Court Upholds Acquittal Of Kocharian

Armenia - Former President Robert Kocharian speaks at a news conference, Yerevan, October 4, 2021.

Armenia’s Court of Appeals has rejected prosecutors’ demands to overturn a lower court’s decision to throw out controversial coup charges that were brought against former President Robert Kocharian.

Kocharian and three other former officials were prosecuted in connection with the 2008 post-election unrest in Yerevan. Anna Danibekian, a district court judge presiding over their trial, acquitted them in early April ten days after the Constitutional Court declared the charges unconstitutional.

The trial prosecutors appealed against the acquittal. They demanded that the Court of Appeals allow investigators to charge the defendants with abuse of power and order Danibekian to resume the coup trial.

The Court of Appeals rejected the prosecutors’ appeal in a ruling announced late on Friday. One of Kocharian’s lawyers, Hovannes Khudoyan, welcomed the decision.

A spokesman for the Office of the Prosecutor told RFE/RL’s Armenian Service that the law-enforcement agency will look into the ruling before deciding whether to appeal to the Court of Cassation, the country’s highest body of criminal justice.

Kocharian, his former chief of staff Armen Gevorgian and two retired army generals have said all along that the coup charges leveled against them are politically motivated.
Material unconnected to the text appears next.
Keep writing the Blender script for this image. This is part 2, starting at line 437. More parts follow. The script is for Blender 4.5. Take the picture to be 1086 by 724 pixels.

Lawyers representing them maintain that Danibekian’s decision to clear them of the alleged “overthrow of the constitutional order” stemmed from Armenian law.

The judge also ruled on April 6 that Kocharian and Gevorgian will continue to stand trial on separate bribery charges which they also strongly deny. Court hearings on that case resumed in July.

Kocharian, who is highly critical of Armenia’s current leadership, was first arrested in July 2018 shortly after the “velvet revolution” that brought Nikol Pashinian to power. He was set free on bail in June 2020.

The 67-year-old ex-president set up an opposition alliance in May this year. It finished second in parliamentary elections held in June.